▶ _WORK INSTRUCTIONS_
Pick out all lines of the entries that include the word "script" and copy them.

---- INPUT

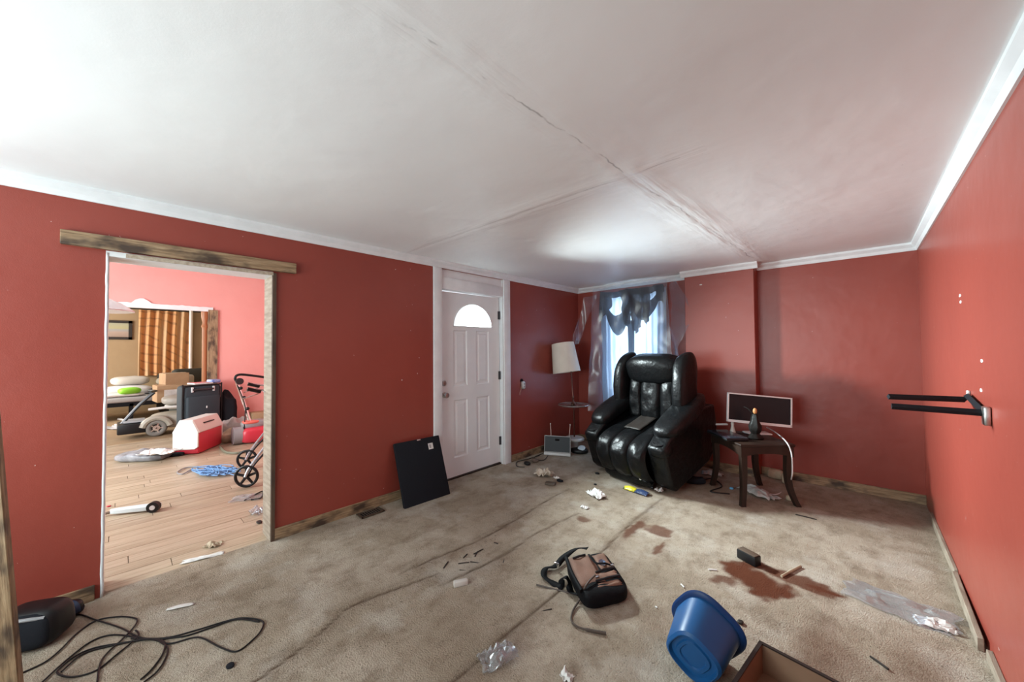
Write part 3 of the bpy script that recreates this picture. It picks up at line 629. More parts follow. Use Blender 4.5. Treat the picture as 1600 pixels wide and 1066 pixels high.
# small white bottle-like stand on the table
p = G(1145, 678, TH)
o = MB().lathe([(0, 0), (.026, 0), (.027, .02), (.018, .05), (.013, .08), (.016, .10), (.012, .115), (0, .116)], 16).build('white_figurine', mat('bone_ceramic', (.6, .55, .5), .5)); o.location = p; tag(o, 'small pale waisted ornament left of the monitor', 'ornament')
p = G(1127, 669, TH); o = MB().rbox((0, 0, .009), (.13, .028, .018), .006).build('remote_control', WHT); o.location = p+Vector((0, 0, .031)); o.rotation_euler = (0, 0, R(40)); tag(o, 'white remote control lying on the closed laptop', 'remote')
# dark candle-like figurine
p = G(1180, 686, TH); o = thing('dark_figurine', 'dark standing figurine with orange head before the monitor', 'figurine', p)
MB().lathe([(0, 0), (.055, 0), (.06, .012), (.045, .03), (.03, .05), (.042, .08), (.046, .12), (.034, .16), (.028, .20), (.022, .23), (0, .24)], 20, fn=lambda a, z: 1+.18*math.sin(2*a+z*14)+.08*math.sin(5*a)).build('body', mat('dark_bronze', (.009, .008, .007), .45, bmp=.4, bs=40, spec=.25), o)
MB().sell((0.005, -.01, .262), (.034, .034, .055), .9).build('head', mat('amber_clay', (.48, .22, .08), .5), o)
MB().tube(smooth_path([(-.015, 0, .235), (-.05, 0, .275), (-.09, .01, .29)]), [.006]*6+[.005]*6+[.003]).build('horn', mat('dark_bronze', (.02, .018, .016), .35), o)
# black base dish under figurine
p = on_table(.02, .04); o = MB().lathe([(0, 0), (.085, 0), (.10, .012), (.095, .018), (.08, .008), (0, .006)], 24).build('black_dish', BLK); o.location = G(1163, 683, TH); tag(o, 'flat black dish beside the dark figurine', 'dish')
# white cable hanging off the table
pts = [G(1198, 668, TH+.02), G(1212, 676, TH+.02), VY(1228, 690, 4.03), VY(1236, 706, 3.99), VY(1238, 728, 3.98), VY(1237, 746, 4.0), G(1231, 762, .01), G(1212, 773, .006), G(1190, 768, .006)]
o = MB().tube(smooth_path(rel(pts[0], pts), 8), .0055, 8).build('white_cable', LGREY); o.location = pts[0]; tag(o, 'white cable hanging from the side table to the floor', 'cable')

# ---------------- floor lamp with tray
def lamp():
    LY = 4.27; b = VY(897, 640, LY); b.z = 0; root = thing('tray_floor_lamp', 'floor lamp with tilted cream shade and round glass tray', 'lamp', b)
    MB().lathe([(0, 0), (.12, 0), (.125, .02), (.06, .05), (.05, .14), (.13, .16), (.135, .18), (.12, .195), (.02, .20), (0, .2)], 32).build('base', mat('pale_marble', (.55, .53, .52), .3), root)
    zt = VY(897, 634, LY).z; pole = mat('aged_copper', (.13, .06, .045), .3, .8)
    MB().cyl((0, 0, .04), (-.005, 0, zt), .009).build('lower_pole', pole, root)
    MB().lathe([(0, 0), (.20, 0), (.215, .012), (.21, .02), (.19, .01), (0, .008)], 40, Matrix.Translation((-.01, 0, zt))).build('tray', GLASSY, root)
    MB().lathe([(.03, 0), (.035, .02), (.014, .05), (.012, .08), (.02, .10), (.012, .12), (.009, .14), (.009, .40), (.012, .41), (.009, .42), (.009, .62)], 16, Matrix.Translation((-.01, 0, zt+.01)) @ Matrix.Rotation(R(-4), 4, 'Y')).build('upper_pole', pole, root)
    c = VY(885.5, 582, LY)-b; zb = c.z; n = 40
    S = Matrix.Translation((c.x, 0, zb)) @ Matrix.Rotation(R(-9), 4, 'Y')
    hs = .41; mb = MB()
    prof = [(.192, 0), (.157, hs), (.154, hs), (.189, 0)]
    vs = []; fs = []
    for r_, z in prof:
        for k in range(n): a = 2*math.pi*k/n; vs.append((r_*math.cos(a), r_*math.sin(a), z))
    for i in range(4):
        for k in range(n): fs.append((i*n+k, i*n+(k+1) % n, ((i+1) % 4)*n+(k+1) % n, ((i+1) % 4)*n+k))
    mb.add(vs, fs, S); mb.build('lamp_shade', CREAM, root, ang=60)
    mb = MB()
    for k in range(3): a = k*2.094; mb.cyl((0, 0, hs-.03), (.155*math.cos(a), .155*math.sin(a), hs-.02), .003, n=6, M=S)
    mb.cyl((0, 0, hs-.1), (0, 0, hs-.02), .012, M=S); mb.build('shade_spider', DSTEEL, root)
lamp()

# ---------------- loose outlet box on left wall
p = VX(815, 602, LX); o = thing('wall_outlet', 'loose metal outlet box hanging out of left wall', 'outlet', p)
MB().rbox((.018, 0, 0), (.034, .055, .10), .006).build('box', STEEL, o); MB().rbox((.038, .004, .0), (.01, .045, .08), .004).build('receptacle', LGREY, o)
for z in (.018, -.018): MB().box((.044, .004, z), (.004, .022, .022)).build('socket', GREY, o)
MB().lathe([(0, 0), (.028, 0), (.03, .004), (0, .005)], 16, Matrix.Translation((.0, -.002, .055)) @ Matrix.Rotation(R(90), 4, 'Y')).build('hole', MBLK, o)
MB().tube(smooth_path([(.02, -.03, -.02), (.035, -.055, -.06), (.01, -.045, -.09), (.012, -.05, -.12)]), .004).build('wire', mat('copper_wire', (.5, .3, .22), .4), o)

# ---------------- small screen on floor with two rods behind
a = G(847, 709); b = G(892, 711); x = b-a; x.z = 0
o = thing('small_screen', 'small silver framed screen standing on the floor by lamp', 'screen', (a+b)/2+Vector((.05, -.05, 0)), math.atan2(x.y, x.x)-R(6))
k = .92*x.length; hh = .255
MS = Matrix.Rotation(R(-10), 4, 'X')
mb = MB(); mb.rbox((0, 0, hh/2), (k, .02, hh), .006); mb.build('frame', mat('silver_plastic', (.34, .34, .34), .4), o, T=MS)
MB().box((0, -.009, hh/2+.02), (k-.02, .006, hh-.06)).build('display', SCREEN2, o, T=MS); MB().rbox((0, -.006, .018), (k, .02, .032), .004).build('lower_bar', mat('silver_plastic_light', (.55, .55, .55), .4), o, T=MS)
mb = MB(); mb.box((0, .07, .10), (.06, .008, .21), Matrix.Rotation(R(14), 4, 'X')); mb.build('prop_foot', BLK, o)
for s in (-1, 1):
    q = thing('thin_rod', ('left' if s < 0 else 'right')+' thin pale rod sticking up behind the small screen', 'rod', o.location+Vector((0, .06, 0))+x.normalized()*s*k*.30)
    MB().tube([(0, 0, .012), (s*.03+.0, .015, .40)], [.007, .005], 8).build('shaft', mat('pale_rod', (.62, .45, .4), .5), q); MB().sell((s*.03, .015, .40), (.014, .014, .02), .9).build('tip', WHT, q)
# bathroom-scale like black gadget right of it
p = G(905, 708); o = thing('black_gadget', 'rounded black gadget with oval mirror right of small screen', 'gadget', p, R(20))
MB().sell((0, 0, .035), (.24, .20, .08), .8, .8).build('body', BLK, o); MB().lathe([(0, 0), (.045, 0), (.05, .006), (.04, .012), (0, .012)], 20, Matrix.Translation((.04, -.035, .075)) @ Matrix.Rotation(R(30), 4, 'X')).build('lens', mat('pale_glass', (.6, .66, .72), .12, coat=.5), o)
MB().tube([(-.05, .03, .06), (-.07, .05, .13)], .02).build('knob', BLK, o)
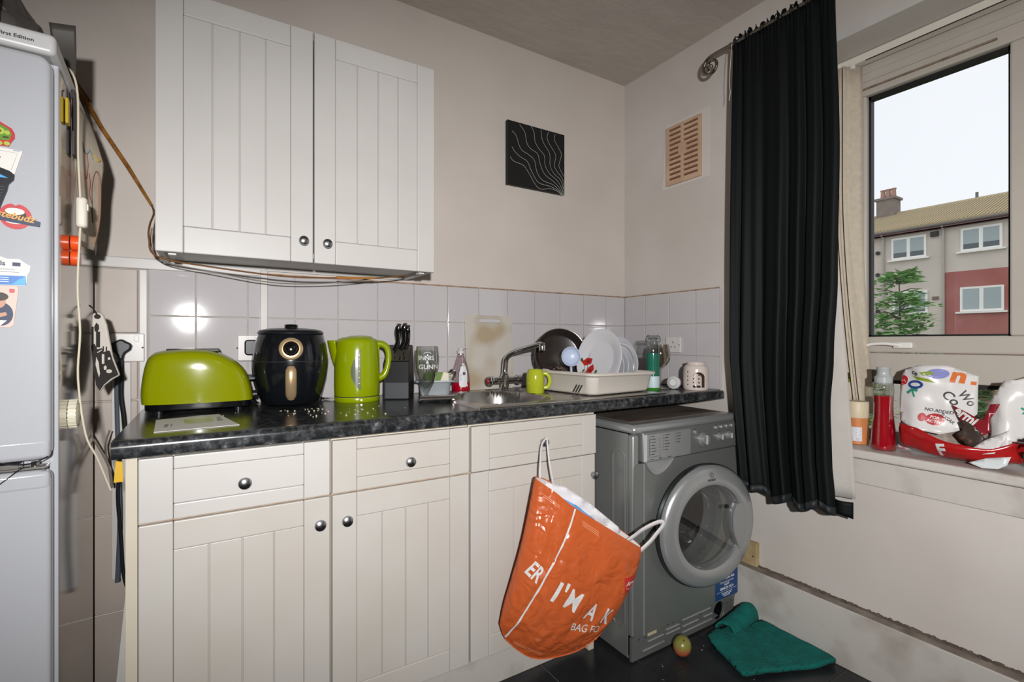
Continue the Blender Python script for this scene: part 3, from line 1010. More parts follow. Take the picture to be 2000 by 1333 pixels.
MB().box(-.575, -.530, WYF - .0, WYF + .003, .074, .087).build('clip', mat('cream_clip', 'b8ab8c', .5), kp, bevel=.001, smooth=False)
for x in (-.62, -.095):
    for y in (WYF + .06, WYB - .05):
        MB().lathe([(.018, 0), (.018, .008), (.008, .009), (.008, .014)], (x, y, 0), seg=14).build('foot', M_black, wm)
# ================================================================ fridge freezer (own frame: x left of its right edge, y into the room's back, z up)
M_fr = mat('white_fridge_enamel', 'adafb4', .16, var=.02, vscale=2)
M_frs = mat('glossy_fridge_flank', '9b958c', .10, .85, var=.05, vscale=2)
M_frg = mat('grey_fridge_trim', '7b7c80', .4)
FR = (-2.163, -.62, 0)
FRZ = math.radians(2.8)
fr = thing('fridge_freezer', 'tall white fridge freezer covered in magnets, at the left', 'fridge', FR, local=True, rotz=FRZ)
MB().box(-.55, -.001, .050, .565, .02, 1.690).build('body', M_frs, fr, bevel=.004, smooth=False)
MB().box(-.55, .000, .040, .052, .02, 1.690).build('door_surround', M_fr, fr, bevel=.002, smooth=False)
MB().box(-.552, .001, .004, .565, 1.694, 1.736).build('top_panel', mat('fridge_top_plastic', 'c2c2c2', .35), fr, bevel=.010, seg=4)
decal('lettering', [text_geo('First Edition', .0092, .0002, sx=1.12, align='RIGHT')], (-.030, .0035, 1.711), (1, 0, 0), (0, 0, 1), M_ink, fr, n=(0, -1, 0), off=.0006)
def fdoor(z0, z1):
    prof = rrect(-.548, z0, -.006, z1, .020, 5)
    return MB().prism(prof, (0, 0, 0), (1, 0, 0), (0, 0, 1), (0, 1, 0), .038).build('door', M_fr, fr, bevel=.009, seg=4, angle=50)
du = fdoor(.894, 1.688)
dl = fdoor(.045, .874)
MB().box(-.547, -.007, -.0012, .02, .896, .936).build('grip_band', M_fr, du, bevel=.008, seg=3)
MB().box(-.547, -.007, -.0012, .02, .835, .872).build('grip_band', M_fr, dl, bevel=.008, seg=3)
MB().box(-.11, -.012, .000, .030, .8765, .8815).box(-.11, -.05, -.004, .03, .8815, .8905).build('hinge', M_steel, fr, bevel=.001, smooth=False)
MB().lathe([(.006, 0), (.006, .012), (0, .012)], (-.03, .012, .878), seg=12).build('hinge_pin', M_chrome, fr)
for x in (-.5, -.05):
    for y in (.08, .5):
        MB().lathe([(.02, 0), (.02, .022)], (x, y, 0), seg=12).build('foot', M_black, fr)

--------

▶ _TASK RESULT_
Write part 3 of the bpy script that recreates this picture. It picks up at line 629. More parts follow. Use Blender 4.5. Treat the picture as 1600 pixels wide and 1066 pixels high.
Continue the Blender Python script for this scene: part 3, from line 1010. More parts follow. Take the picture to be 2000 by 1333 pixels.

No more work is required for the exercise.